In concept, ‘Better than Us’ is somewhat reminiscent of ‘I, Robot’ (2004) based on Isaac Asimov and the Swedish hit ‘Real Humans’ (2012). The action takes place in the not-so-distant future, where androids have become part of everyday life and have replaced people in menial jobs. Arisa, who ends up in the family of a pathologist, is the prototype of a new generation of robots. She is capable of feelings - she can love and hate, stand up for herself and, contrary to Asimov’s laws of robotics, can kill a human.

‘Chernobyl 1986’ (2021) (also titled: ‘Chernobyl: Abyss’)

Danila Kozlovsky - a superstar of Russian cinema - is known internationally from the TV show ‘Vikings’ (in which he plays Prince Oleg of Novgorod), ‘McMafia’, ‘Treason’ and the fantasy comedy horror for teens, ‘Vampire Academy’. But not everyone knows that he is also a successful movie director.

The full-length feature movie ‘Chernobyl’, his second directorial work, found itself somewhat pre-empted by an almost identically-named rival. At the release of the American-British mini-series in 2019, Kozlovsky’s ‘Chernobyl’ was already at the filming stage, but now it is inevitably regarded as a “Russian rejoinder”. In reality, it’s all much more straightforward - both are fine works, albeit similar in some ways and different in others. It is a visually inventive disaster movie about how a not very positive character - firefighter Alexey, played by Kozlovsky himself - is forced to become a hero.

‘The Silver Skates’ (2020)

This amazingly beautiful and truly Christmassy and romantic movie is based on a fairly simple idea. Crisscrossed by canals, late 19th century St. Petersburg becomes a labyrinth of skating rinks with the onset of icy weather. In the city, whoever has skates is king. A gang of pickpockets-on-skates does a particularly brisk haul in winter. Circumstances lead the pure-hearted Matvey, a lamplighter’s son, to join the group, which is led by the Marxist Alex. As is customary in many fairytales, the pauper falls in love with an aristocratic girl, Alice…

The screenplay, based on motifs drawn from a book by American writer Mary Mapes Dodge, was authored by co-writer of ‘To the Lake’, Roman Kantor, who is now working on the screen adaptation of Mikhail Bulgakov’s ‘The Master and Margarita’ together with Michael Lockshin director of ‘The Silver Skates’.

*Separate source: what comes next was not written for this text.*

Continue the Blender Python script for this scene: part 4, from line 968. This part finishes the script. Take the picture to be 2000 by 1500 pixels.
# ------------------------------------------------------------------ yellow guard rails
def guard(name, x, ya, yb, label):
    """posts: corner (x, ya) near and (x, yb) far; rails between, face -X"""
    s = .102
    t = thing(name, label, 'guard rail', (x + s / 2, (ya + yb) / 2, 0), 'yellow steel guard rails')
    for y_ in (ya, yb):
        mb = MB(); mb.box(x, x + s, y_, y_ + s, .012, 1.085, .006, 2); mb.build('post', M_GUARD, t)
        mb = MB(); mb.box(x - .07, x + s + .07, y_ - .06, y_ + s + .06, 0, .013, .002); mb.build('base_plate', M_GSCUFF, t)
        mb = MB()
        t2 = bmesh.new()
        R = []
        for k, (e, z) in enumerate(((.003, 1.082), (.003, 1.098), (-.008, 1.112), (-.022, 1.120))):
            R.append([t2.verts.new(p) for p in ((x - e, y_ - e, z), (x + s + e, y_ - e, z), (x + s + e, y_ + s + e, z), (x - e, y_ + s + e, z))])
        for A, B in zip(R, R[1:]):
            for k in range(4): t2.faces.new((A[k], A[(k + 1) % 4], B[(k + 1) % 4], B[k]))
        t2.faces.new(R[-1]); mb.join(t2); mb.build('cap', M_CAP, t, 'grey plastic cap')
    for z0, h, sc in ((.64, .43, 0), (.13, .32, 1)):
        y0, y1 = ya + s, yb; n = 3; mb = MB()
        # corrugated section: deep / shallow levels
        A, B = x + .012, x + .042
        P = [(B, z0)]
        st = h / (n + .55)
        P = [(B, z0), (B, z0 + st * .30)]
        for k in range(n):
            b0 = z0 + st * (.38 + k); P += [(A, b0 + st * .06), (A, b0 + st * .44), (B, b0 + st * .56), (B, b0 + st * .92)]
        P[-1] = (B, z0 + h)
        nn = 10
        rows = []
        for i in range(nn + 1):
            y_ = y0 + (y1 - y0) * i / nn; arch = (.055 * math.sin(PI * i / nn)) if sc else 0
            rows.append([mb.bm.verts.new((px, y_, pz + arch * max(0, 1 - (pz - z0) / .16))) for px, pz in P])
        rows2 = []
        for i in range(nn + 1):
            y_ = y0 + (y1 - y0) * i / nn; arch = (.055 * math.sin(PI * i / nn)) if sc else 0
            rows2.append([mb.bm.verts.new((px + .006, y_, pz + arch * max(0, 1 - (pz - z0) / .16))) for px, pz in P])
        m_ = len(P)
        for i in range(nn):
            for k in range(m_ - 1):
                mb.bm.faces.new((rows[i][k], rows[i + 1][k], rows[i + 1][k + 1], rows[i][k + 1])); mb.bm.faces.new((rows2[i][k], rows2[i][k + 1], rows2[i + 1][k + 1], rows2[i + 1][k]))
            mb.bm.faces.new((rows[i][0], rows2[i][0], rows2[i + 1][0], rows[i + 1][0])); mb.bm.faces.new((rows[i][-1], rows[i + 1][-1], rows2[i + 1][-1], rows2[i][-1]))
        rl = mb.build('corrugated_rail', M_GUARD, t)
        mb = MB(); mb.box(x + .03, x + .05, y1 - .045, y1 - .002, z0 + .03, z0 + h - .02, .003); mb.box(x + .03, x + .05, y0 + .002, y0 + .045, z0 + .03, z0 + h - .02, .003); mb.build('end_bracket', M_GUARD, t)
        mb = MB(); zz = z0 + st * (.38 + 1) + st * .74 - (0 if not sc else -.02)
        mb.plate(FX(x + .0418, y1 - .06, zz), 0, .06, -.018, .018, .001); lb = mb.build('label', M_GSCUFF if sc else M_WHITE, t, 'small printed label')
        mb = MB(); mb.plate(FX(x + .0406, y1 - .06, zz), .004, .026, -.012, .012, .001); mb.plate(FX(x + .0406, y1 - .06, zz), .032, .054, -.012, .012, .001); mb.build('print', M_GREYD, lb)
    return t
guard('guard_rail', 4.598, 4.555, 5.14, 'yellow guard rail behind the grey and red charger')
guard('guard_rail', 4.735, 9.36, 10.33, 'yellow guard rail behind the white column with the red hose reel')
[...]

‘Major Grom: Plague Doctor’ (2021)

Russia lacks the sort of rich tradition of comics that characterizes the U.S. or France, but, in recent years, the industry has been growing apace and is already beginning to make its mark on cinema. ‘Major Grom’ is Russia’s first big-budget adaptation of a comic book series and its makers hope it will lay the foundation for a whole cinematic universe like Marvel.

The plot of the fantasy action movie unfolds in an alternative reality where the incorruptible, hard-boiled detective, Major Grom, grapples with a supervillain calling himself the Plague Doctor. The subject is more than familiar, but the makers focus on the St. Petersburg local scenery and liberally dilute the action scenes with humor.

‘Sparta’ (2018)

A gripping thriller about the way the virtual world can have an impact on the real one. A teacher throws herself out of a window right in the middle of a lesson. An investigator begins to piece together what happened and discovers that the children in the class where the dead woman taught have been playing a very violent computer game.

The series, whose subject matter partly echoes the Steven Spielberg blockbuster ‘Ready Player One’ and the Netflix series ‘Kiss Me First’, was filmed by director Egor Baranov, celebrated for the ‘Gogol’ horror franchise, a fantasy biography of classic writer Nikolai Gogol. One of the principal roles here is played by Alexander Petrov, another superstar of Russian cinema - international audiences were able to see him in Luc Besson’s action thriller ‘Anna’ (2019). He also appears in Roman Polanski’s forthcoming film ‘The Palace’.